The S&P Global Japan Manufacturing Purchasing Managers’ Index (PMI) rose to 55.1 in April from March’s 51.6, comfortably staying above the 50.0 mark that indicates growth. The rate of production accelerated at its quickest pace since February 2014.
According to Annabel Fiddes, economics associate director at S&P Global Market Intelligence, this rebound was partially fueled by a solid increase in sales. However, she noted that the growth was also heavily influenced by manufacturers’ deliberate efforts to build up their inventory levels.
“The strain on supply chains was stark, with lead times for inputs increasing at the fastest rate in 15 years – back when the Tohoku earthquake caused widespread disruption across Japan,” Fiddes noted.
Reports from manufacturers also pointed to a spike in demand for AI-related technology that helped boost total sales.
However, the sector also saw the most significant rise in production costs since October 2022, driven by supplier shortages and price revisions. Respondents frequently mentioned more costly raw materials, oil, and transport in the latest survey period.
In response, companies raised selling prices at a steep pace this month. Output charge inflation also saw its fastest recorded pace since late 2022.
Japanese manufacturers also continued to hire more staff to boost their production and keep up with the surge in customer orders.

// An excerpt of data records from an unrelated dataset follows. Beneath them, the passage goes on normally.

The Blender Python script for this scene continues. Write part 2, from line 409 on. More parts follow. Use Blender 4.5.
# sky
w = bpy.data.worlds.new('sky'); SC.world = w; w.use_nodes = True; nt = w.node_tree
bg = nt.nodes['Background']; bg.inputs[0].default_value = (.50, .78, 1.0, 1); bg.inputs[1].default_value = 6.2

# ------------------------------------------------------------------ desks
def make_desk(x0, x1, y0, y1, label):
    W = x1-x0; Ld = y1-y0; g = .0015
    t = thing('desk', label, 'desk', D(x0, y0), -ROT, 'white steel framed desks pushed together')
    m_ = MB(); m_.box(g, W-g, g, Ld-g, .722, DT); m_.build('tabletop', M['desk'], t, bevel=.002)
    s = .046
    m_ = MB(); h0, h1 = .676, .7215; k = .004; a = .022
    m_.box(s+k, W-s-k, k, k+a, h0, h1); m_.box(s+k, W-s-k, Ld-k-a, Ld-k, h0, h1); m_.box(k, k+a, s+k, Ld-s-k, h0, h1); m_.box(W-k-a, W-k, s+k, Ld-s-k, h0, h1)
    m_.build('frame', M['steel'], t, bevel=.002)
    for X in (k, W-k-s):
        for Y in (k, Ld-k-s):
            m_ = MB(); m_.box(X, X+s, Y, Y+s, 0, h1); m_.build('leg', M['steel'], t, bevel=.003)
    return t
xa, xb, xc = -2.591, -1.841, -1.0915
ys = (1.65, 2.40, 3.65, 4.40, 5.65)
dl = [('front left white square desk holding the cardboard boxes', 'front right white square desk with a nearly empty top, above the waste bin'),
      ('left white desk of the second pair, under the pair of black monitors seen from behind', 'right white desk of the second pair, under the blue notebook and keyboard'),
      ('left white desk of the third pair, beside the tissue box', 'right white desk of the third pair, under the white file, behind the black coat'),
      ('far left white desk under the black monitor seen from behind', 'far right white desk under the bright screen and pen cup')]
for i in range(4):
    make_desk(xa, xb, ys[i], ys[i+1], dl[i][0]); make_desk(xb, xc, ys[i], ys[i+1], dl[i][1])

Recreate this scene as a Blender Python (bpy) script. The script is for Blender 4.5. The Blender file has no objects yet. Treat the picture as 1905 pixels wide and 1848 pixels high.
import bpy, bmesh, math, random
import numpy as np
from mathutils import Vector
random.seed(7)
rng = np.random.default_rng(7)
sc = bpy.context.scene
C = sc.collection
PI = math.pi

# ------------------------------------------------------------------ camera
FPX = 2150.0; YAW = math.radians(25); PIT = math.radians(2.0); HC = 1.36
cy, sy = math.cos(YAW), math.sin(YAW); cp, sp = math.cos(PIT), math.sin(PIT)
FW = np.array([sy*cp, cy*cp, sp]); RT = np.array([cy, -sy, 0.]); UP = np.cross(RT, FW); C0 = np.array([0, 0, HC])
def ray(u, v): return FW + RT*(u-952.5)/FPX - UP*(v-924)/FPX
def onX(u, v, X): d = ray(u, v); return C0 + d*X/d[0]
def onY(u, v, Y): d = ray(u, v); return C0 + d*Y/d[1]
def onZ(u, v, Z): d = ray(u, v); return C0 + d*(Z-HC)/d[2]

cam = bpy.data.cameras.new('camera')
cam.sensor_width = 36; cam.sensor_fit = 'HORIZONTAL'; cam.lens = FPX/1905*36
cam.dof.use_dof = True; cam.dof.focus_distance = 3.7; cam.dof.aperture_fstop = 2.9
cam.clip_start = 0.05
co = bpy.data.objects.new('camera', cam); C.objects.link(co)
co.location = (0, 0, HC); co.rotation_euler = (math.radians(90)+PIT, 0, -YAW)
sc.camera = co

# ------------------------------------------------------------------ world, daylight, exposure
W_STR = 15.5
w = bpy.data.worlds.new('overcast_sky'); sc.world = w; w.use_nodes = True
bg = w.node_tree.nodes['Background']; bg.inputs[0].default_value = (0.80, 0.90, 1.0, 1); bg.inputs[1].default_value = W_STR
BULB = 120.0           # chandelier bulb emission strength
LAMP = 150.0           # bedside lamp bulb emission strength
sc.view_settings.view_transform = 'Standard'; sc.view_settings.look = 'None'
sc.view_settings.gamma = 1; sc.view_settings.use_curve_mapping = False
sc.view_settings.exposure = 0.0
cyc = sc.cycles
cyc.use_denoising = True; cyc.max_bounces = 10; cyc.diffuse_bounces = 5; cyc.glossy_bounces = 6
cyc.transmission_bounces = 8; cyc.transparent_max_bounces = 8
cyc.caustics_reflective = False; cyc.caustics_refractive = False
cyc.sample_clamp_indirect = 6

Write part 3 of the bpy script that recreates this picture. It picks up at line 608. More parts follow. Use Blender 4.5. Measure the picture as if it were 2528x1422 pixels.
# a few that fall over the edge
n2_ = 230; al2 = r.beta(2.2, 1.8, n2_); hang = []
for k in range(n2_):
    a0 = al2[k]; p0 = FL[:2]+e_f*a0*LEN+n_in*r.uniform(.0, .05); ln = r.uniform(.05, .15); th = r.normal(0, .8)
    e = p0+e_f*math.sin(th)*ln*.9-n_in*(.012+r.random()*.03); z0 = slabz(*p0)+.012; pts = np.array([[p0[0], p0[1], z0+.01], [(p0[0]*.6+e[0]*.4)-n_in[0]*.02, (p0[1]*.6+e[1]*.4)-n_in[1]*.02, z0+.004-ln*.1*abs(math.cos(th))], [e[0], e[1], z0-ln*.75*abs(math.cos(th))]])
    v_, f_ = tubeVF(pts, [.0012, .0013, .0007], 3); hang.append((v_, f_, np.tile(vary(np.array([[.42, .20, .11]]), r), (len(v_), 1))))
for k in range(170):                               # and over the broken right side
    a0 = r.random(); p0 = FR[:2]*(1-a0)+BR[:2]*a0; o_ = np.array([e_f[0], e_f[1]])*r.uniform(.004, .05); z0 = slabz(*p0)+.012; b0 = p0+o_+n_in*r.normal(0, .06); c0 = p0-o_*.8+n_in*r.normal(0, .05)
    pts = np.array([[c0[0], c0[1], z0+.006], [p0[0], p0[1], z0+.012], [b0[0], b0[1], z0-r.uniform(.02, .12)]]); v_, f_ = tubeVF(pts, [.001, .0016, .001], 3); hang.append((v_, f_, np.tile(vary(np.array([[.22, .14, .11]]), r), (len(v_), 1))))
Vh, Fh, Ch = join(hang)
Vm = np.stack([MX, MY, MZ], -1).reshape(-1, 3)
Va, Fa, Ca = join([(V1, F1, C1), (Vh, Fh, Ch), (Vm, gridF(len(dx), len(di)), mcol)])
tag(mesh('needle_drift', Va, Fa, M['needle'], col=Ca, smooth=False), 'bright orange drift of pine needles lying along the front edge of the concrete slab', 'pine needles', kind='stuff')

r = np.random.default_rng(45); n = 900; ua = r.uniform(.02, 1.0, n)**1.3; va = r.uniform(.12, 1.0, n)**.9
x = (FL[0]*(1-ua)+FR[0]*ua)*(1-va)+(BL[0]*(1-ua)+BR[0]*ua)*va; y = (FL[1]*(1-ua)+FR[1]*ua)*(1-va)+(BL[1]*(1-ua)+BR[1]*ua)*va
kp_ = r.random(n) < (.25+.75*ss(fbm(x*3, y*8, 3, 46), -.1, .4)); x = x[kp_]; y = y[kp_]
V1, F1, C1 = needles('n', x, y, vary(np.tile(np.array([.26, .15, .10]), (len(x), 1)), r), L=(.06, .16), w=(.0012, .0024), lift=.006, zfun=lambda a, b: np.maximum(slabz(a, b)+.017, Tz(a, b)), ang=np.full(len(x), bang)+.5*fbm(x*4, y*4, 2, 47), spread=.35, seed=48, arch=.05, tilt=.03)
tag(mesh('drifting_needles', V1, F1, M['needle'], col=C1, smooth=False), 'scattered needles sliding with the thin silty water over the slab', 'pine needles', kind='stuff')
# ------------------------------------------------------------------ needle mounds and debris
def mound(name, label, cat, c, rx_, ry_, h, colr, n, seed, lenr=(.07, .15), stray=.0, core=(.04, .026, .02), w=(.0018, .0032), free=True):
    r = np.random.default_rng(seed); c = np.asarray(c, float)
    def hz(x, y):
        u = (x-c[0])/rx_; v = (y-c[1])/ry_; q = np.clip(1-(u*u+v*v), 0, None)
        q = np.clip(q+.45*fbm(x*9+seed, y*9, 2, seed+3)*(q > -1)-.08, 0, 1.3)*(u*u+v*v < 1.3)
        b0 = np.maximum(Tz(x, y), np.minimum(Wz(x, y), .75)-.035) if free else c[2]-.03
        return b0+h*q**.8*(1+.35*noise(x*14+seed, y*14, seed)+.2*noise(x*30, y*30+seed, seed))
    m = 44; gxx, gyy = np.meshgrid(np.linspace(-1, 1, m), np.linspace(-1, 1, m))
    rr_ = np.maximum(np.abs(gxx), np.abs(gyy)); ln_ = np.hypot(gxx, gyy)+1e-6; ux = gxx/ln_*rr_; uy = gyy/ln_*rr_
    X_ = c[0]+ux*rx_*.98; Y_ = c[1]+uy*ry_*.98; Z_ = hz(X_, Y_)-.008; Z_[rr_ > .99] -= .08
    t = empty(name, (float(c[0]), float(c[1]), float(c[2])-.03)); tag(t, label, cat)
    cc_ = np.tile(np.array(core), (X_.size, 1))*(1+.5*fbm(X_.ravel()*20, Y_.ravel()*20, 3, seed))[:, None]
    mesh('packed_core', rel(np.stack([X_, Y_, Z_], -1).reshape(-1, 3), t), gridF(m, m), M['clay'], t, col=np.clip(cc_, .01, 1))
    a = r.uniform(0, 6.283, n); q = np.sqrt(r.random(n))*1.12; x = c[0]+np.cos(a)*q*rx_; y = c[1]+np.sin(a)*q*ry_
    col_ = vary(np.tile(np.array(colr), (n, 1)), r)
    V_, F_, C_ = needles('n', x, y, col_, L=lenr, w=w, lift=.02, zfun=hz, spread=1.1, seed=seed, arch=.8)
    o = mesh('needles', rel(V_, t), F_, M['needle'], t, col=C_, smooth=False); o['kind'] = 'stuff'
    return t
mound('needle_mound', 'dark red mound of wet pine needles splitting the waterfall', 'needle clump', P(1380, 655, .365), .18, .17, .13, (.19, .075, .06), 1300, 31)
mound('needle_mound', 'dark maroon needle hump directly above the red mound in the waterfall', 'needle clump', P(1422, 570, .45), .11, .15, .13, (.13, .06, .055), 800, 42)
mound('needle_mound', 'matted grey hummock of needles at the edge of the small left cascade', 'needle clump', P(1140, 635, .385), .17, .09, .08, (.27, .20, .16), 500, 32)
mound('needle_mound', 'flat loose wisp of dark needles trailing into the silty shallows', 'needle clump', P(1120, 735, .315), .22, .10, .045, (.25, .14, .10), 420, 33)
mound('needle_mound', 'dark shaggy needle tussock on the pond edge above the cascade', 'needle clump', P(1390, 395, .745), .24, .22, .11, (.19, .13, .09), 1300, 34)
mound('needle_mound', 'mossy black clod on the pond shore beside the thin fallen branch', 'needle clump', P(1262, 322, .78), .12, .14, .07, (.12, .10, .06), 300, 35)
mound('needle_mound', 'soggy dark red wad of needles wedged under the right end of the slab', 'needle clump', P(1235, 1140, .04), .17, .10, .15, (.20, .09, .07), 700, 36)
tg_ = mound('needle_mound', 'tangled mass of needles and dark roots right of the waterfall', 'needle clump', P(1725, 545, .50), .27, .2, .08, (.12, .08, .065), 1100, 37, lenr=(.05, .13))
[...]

The hiring push marks the second-fastest rate of job creation the industry has seen since early 2022.
Despite these efforts, factories showed signs of struggling to keep pace with the workload. The amount of backlogs grew at its fastest and most consistent rate since February 2014.
While the current data shows a surge in activity, the outlook remains cautious. Business optimism for the coming year has dropped to one of its lowest levels since mid-2020.
Fiddes warned that the current boost to manufacturing may be temporary.
She suggested that unless market uncertainty decreases and supply chains become more stable, the momentum may fade—particularly if customer demand weakens and companies decide to stop building up their stocks.